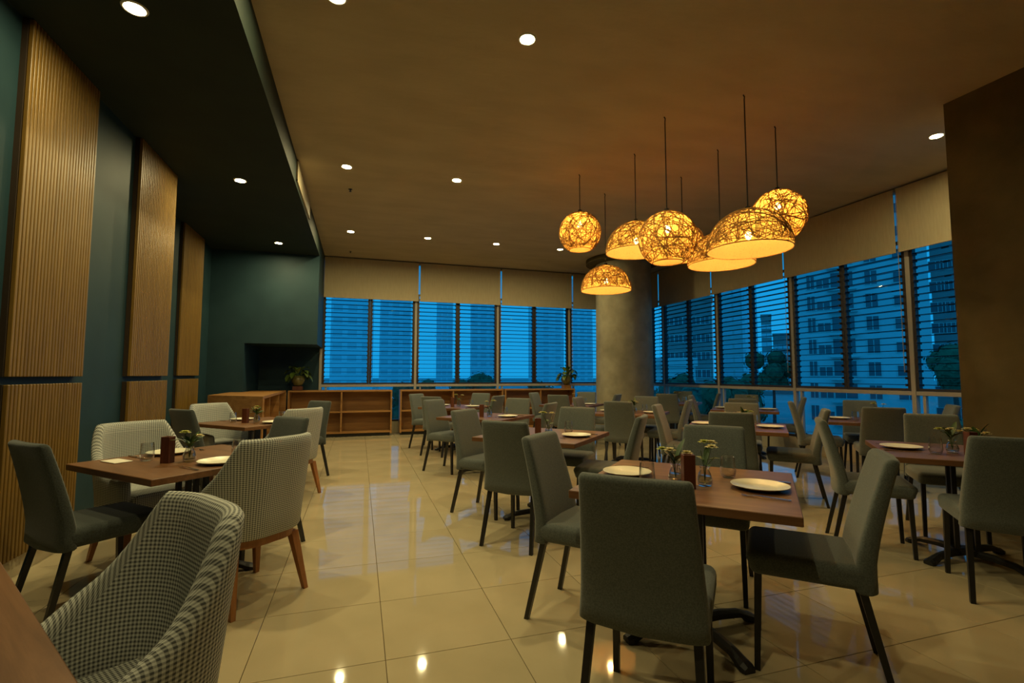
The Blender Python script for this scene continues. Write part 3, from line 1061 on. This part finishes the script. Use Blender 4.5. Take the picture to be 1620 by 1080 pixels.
chair_proto = make_dining_chair(M['fabric'])
chair_dark_proto = make_dining_chair(M['fabric_dark'])
arm_proto = make_armchair()
table_proto = make_table()
plate_me, glass_me = make_plate(), make_glass()
fork_proto, knife_proto, box_proto, vase_proto = make_fork(), make_knife(), make_box(), make_vase()
bouquets = [make_bouquet(3, 8), make_bouquet(5, 4), make_bouquet(9, 14)]
protos = [chair_proto, chair_dark_proto, arm_proto, table_proto, fork_proto, knife_proto, box_proto, vase_proto] + bouquets
used = set()
def place(proto, loc, rz, label, cat, group):
    o = copy_tree(proto)
    o.location = loc
    o.rotation_euler = (0, 0, rz)
    return tag(o, label, cat, group)

# key: (x, y, short name, chairs {side: (kind, dist, lateral, twist)})
# sides: SW back to the camera, NE facing the camera, NW left side, SE right side
Q = math.sqrt(.5)
DIRS = {'SW': (-Q, -Q), 'NE': (Q, Q), 'NW': (-Q, Q), 'SE': (Q, -Q)}
SIDE = {'SW': 'seen from behind', 'NE': 'facing the camera', 'NW': 'on the left side', 'SE': 'on the right side'}
def ch(kind='c', d=.50, lat=0.0, tw=0.0): return (kind, d, lat, tw)
TABLES = [
 ('T1', 1.655, 2.18, 'nearest aisle table', dict(SW=ch('c', .61, -.05, 2), SE=ch('c', .40, -.02, 0), NW=ch('c', .40, .09, -3), NE=ch('c', .50, -.04, 0)), 0),
 ('T2', 1.655, 4.28, 'second aisle table', dict(SW=ch('c', .54, .10, 0), SE=ch('c', .48, .03, 4), NW=ch('c', .42, .10, -4), NE=ch('c', .40, -.05, 2)), 1),
 ('T3', 1.655, 6.40, 'third aisle table', dict(SE=ch('c', .54, -.06, 3), NW=ch('c', .40, .13, -6), NE=ch('c', .43, -.05, 0)), 1),
 ('T4', 1.655, 8.50, 'farthest aisle table', dict(SW=ch('c', .42, .06, 0), SE=ch('c', .42, 0, 0), NW=ch('c', .44, .06, 0), NE=ch('c', .40, 0, 0)), 1),
 ('T11', 4.15, 2.42, 'table beside the brown pier', dict(SW=ch('c', .48, 0, 0), NW=ch('c', .42, 0, 0), NE=ch('c', .58, -.08, 0)), 0),
 ('T8', 3.93, 4.36, 'table under the biggest dome lamp', dict(SW=ch('c', .40, 0, 0), SE=ch('c', .42, .10, 0), NW=ch('c', .43, -.06, 0), NE=ch('c', .54, -.02, 0)), 0),
 ('T5', 3.86, 6.42, 'centre table before the round column', dict(SW=ch('c', .45, .06, 0), SE=ch('c', .42, 0, 0), NW=ch('c', .42, -.05, 0), NE=ch('c', .43, -.06, 0)), 0),
 ('T6', 3.90, 8.55, 'farthest centre table by the bookcases', dict(SW=ch('c', .42, .04, 0), SE=ch('c', .46, 0, 0), NW=ch('c', .40, 0, 0), NE=ch('c', .42, 0, 0)), 1),
 ('T10', 6.05, 4.45, 'nearest table along the right windows', dict(SW=ch('c', .40, 0, 0), SE=ch('c', .40, .10, 0), NW=ch('c', .42, -.05, 0), NE=ch('c', .46, -.02, 0)), 1),
 ('T9', 6.05, 6.50, 'second table along the right windows', dict(SW=ch('c', .40, 0, 0), SE=ch('c', .42, .10, 0), NW=ch('c', .42, -.08, 0), NE=ch('c', .46, 0, 0)), 1),
 ('T7', 6.10, 8.45, 'farthest table along the right windows', dict(SW=ch('c', .40, 0, 0), SE=ch('c', .42, .05, 0), NE=ch('c', .46, -.05, 0)), 1),
 ('L0', -1.13, 1.20, 'table at the bottom left corner', dict(NE=ch('a', .42, -.09, 0)), -1),
 ('L1', -1.03, 3.72, 'front table beside the slatted wall', dict(SW=ch('d', .40, 0, 0), SE=ch('a', .44, 0, 0), NW=ch('a', .50, -.05, 0), NE=ch('d', .40, .10, 0)), 2),
 ('L2', -1.13, 6.40, 'rear table before the corner cabinet', dict(SW=ch('d', .50, .12, 0), SE=ch('a', .54, -.10, 0), NW=ch('a', .44, .08, 0), NE=ch('d', .43, -.06, 0)), 2),
]
def local(tx, ty, se, ne):
    return tx + se * Q + ne * Q, ty - se * Q + ne * Q
for key, tx, ty, nm, chairs, bq in TABLES:
    if key == 'L0': tl = 'square walnut dining table cropped at the bottom left corner'
    else: tl = 'square walnut dining table, the %s' % nm
    spin = R(-10) if key == 'L0' else 0.0
    place(table_proto, (tx, ty, 0), R(-45) + spin, tl, 'table', 'square walnut dining tables')
    for side, (kind, d, lat, tw) in chairs.items():
        ux, uy = DIRS[side]
        ux, uy = ux * math.cos(spin) - uy * math.sin(spin), ux * math.sin(spin) + uy * math.cos(spin)
        px, py = tx + ux * (TT / 2 * .25 + d) + (-uy) * lat, ty + uy * (TT / 2 * .25 + d) + ux * lat
        rz = math.atan2(-uy, -ux) - math.pi / 2 + R(tw)
        if kind == 'c':
            place(chair_proto, (px, py, 0), rz, 'grey-green fabric dining chair %s at the %s' % (SIDE[side], nm), 'chair', 'grey-green dining chairs')
        elif kind == 'd':
            place(chair_dark_proto, (px, py, 0), rz, 'charcoal fabric dining chair %s at the %s' % (SIDE[side], nm), 'chair', 'charcoal dining chairs by the slatted wall')
        else:
            place(arm_proto, (px, py, 0), rz, 'houndstooth tub armchair %s at the %s' % (SIDE[side], nm), 'armchair', 'houndstooth armchairs by the slatted wall')
    if bq < 0: continue
    Z = .7505
    for sgn, sn in ((-1, 'left'), (1, 'right')):
        x, y = local(tx, ty, sgn * .33, -.02 * sgn)
        tag(link('dinner_plate', plate_me, None, (x, y, Z), (0, 0, 0)), 'cream round plate on the %s of the %s' % (sn, nm), 'plate', 'cream dinner plates')
        x, y = local(tx, ty, sgn * .175, sgn * .19)
        tag(link('water_tumbler', glass_me, None, (x, y, Z), (0, 0, 0)), 'clear stemless tumbler by the %s plate of the %s' % (sn, nm), 'glass', 'clear water tumblers')
        # cutlery points away from the diner
        rz = R(-45) + (R(90) if sgn > 0 else R(-90))
        x, y = local(tx, ty, sgn * .36, -sgn * .225)
        place(fork_proto, (x, y, Z), rz + R(random.uniform(-6, 6)), 'steel fork beside the %s plate of the %s' % (sn, nm), 'fork', 'steel forks')
        x, y = local(tx, ty, sgn * .36, sgn * .165)
        place(knife_proto, (x, y, Z), rz + R(random.uniform(-4, 4)), 'steel knife beside the %s plate of the %s' % (sn, nm), 'knife', 'steel knives')
    x, y = local(tx, ty, .02, -.17)
    place(box_proto, (x, y, Z), R(-20), 'tall dark red-brown wooden box on the %s' % nm, 'box', 'wooden table boxes')
    spots = [(.085, -.075, '', bq, 200 if key == 'T1' else random.uniform(0, 360))]
    if key in ('T1', 'T11'):
        spots = [(.085, -.075, ' right of the box', 1 if key == 'T1' else 0, 40), (-.055, -.075, ' left of the box', 0, 120)]
    for se, ne, wh, b_i, rr in spots:
        x, y = local(tx, ty, se, ne)
        place(vase_proto, (x, y, Z), 0, 'small clear glass vase%s on the %s' % (wh, nm), 'vase', 'small glass vases')
        place(bouquets[b_i], (x, y, Z + .01), R(rr), 'pale flowers in the vase%s on the %s' % (wh, nm), 'flowers', 'flower sprigs in vases')
x, y = local(-1.03, 3.72, -.30, -.30)
tag(obj('napkin', box(NB(), -.05, .05, -.09, .09, 0, .006, .002, 1), M['napkin'], None, (x, y, .7505), (0, 0, R(45))), 'folded white napkin on the front table beside the slatted wall', 'napkin')

for p_ in protos:
    def kill(o):
        for c in list(o.children): kill(c)
        bpy.data.objects.remove(o)
    kill(p_)

# ------------------------------------------------------------------ potted plants on the bookcases
def potted(label, x, y, z, blk_label, seed, blk_mat):
    rnd = random.Random(seed)
    bh = .085
    blk = obj('plant_stand', box(NB(), -.095, .095, -.095, .095, 0, bh, .006, 2), blk_mat, None, (x, y, z))
    tag(blk, blk_label, 'plant stand')
    t = thing('potted_plant', label, 'plant', (x, y, z + bh))
    bm = NB()
    lathe(bm, [(.0005, 0), (.055, 0), (.09, .03), (.125, .09), (.135, .135), (.122, .185), (.095, .215), (.088, .212), (.11, .18), (.0005, .175)], 28)
    obj('pot', bm, M['pot'], t, smooth=True, angle=60)
    for k in range(22):
        a = 6.283 * k / 22 * 2.4 + rnd.uniform(-.25, .25)
        el = rnd.uniform(.25, 1.35)
        d = Vector((math.cos(a) * math.cos(el), math.sin(a) * math.cos(el), math.sin(el)))
        base = Vector((.03 * math.cos(a), .03 * math.sin(a), .18))
        mid = base + d * rnd.uniform(.07, .15)
        bm = NB(); tube(bm, [base, mid], .004, 5)
        lf = NB(); leaf_mesh(lf, mid, d + Vector((0, 0, -.15)), rnd.uniform(.17, .25), rnd.uniform(.045, .065), 2.6, 7)
        l = obj('leaf', lf, M['leaf'], t, smooth=True)
        obj('leaf_stalk', bm, M['stem'], l)
potted('leafy green plant in a round pot in the dark niche', -1.22, 11.03, .976, 'dark wooden block under the plant in the dark niche', 4, M['boxwood'])
potted('leafy green plant in a round pot against the bright window', 4.87, 11.03, .976, 'pale oak block under the plant against the window', 11, M['oak'])

# ------------------------------------------------------------------ outdoors
GZ = -6.5
tag(obj('city_ground', box(NB(), -900, 900, -100, 1200, GZ - .5, GZ), M['ground']), kind='structure')
def facing(px, dist):
    """point at a pixel column and a distance along the ground, and the angle towards the camera"""
    a = _y + math.atan((px - 810) / F_PX)
    return dist * math.sin(a), dist * math.cos(a), -a
def building(name, label, px0, px1, dist, top, depth, mat, cols, win_w, win_h, floor_h, z_first=None, zmax=26, turn=0, balcony=()):
    a0, a1 = math.atan((px0 - 810) / F_PX), math.atan((px1 - 810) / F_PX)
    pm = 810 + F_PX * math.tan((a0 + a1) / 2)
    x, y, rz = facing(pm, dist)
    w = 2 * dist * math.tan((a1 - a0) / 2)
    t = thing(name, label, 'building', (x, y, GZ), rz + R(turn), None)
    obj('wall', box(NB(), -w / 2, w / 2, 0, depth, 0, top - GZ), mat, t)
    obj('parapet', box(NB(), -w / 2 - .2, w / 2 + .2, -.2, depth + .2, top - GZ, top - GZ + .8), mat, t)
    cache = {}
    nfl = int((min(top, zmax) - GZ - 1) / floor_h)
    for fl in range(nfl):
        z = 1.0 + fl * floor_h + (floor_h - win_h) * .4
        for ci, (u, ww, hh) in enumerate(cols):
            k = (ww, hh)
            if k not in cache:
                fb = NB()
                for a_, b_, c_, d_ in ((-ww / 2 - .08, -ww / 2, -.08, hh + .08), (ww / 2, ww / 2 + .08, -.08, hh + .08), (-ww / 2, ww / 2, -.08, 0), (-ww / 2, ww / 2, hh, hh + .08), (-.04, .04, 0, hh)):
                    box(fb, a_, b_, -.10, .0, c_, d_)
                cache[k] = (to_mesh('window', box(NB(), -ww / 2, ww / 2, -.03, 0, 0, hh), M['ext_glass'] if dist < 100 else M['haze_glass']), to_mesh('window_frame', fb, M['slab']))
            wo = link('window', cache[k][0], t, (u * w, 0, z))
            if dist < 100:
                link('window_frame', cache[k][1], wo)
            if ci in balcony and 'bal' not in cache:
                cache['bal'] = to_mesh('balcony_slab', box(NB(), -ww / 2 - .4, ww / 2 + .4, -1.0, 0, -.55, -.35), M['slab'])
            if ci in balcony:
                link('balcony_slab', cache['bal'], t, (u * w, 0, z))
    return t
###
Look above for the line that holds "cache[k] = (to_mesh('window', box(NB(), -ww", then copy it and each line after it exactly, through the last line of the data.

                cache[k] = (to_mesh('window', box(NB(), -ww / 2, ww / 2, -.03, 0, 0, hh), M['ext_glass'] if dist < 100 else M['haze_glass']), to_mesh('window_frame', fb, M['slab']))
            wo = link('window', cache[k][0], t, (u * w, 0, z))
            if dist < 100:
                link('window_frame', cache[k][1], wo)
            if ci in balcony and 'bal' not in cache:
                cache['bal'] = to_mesh('balcony_slab', box(NB(), -ww / 2 - .4, ww / 2 + .4, -1.0, 0, -.55, -.35), M['slab'])
            if ci in balcony:
                link('balcony_slab', cache['bal'], t, (u * w, 0, z))
    return t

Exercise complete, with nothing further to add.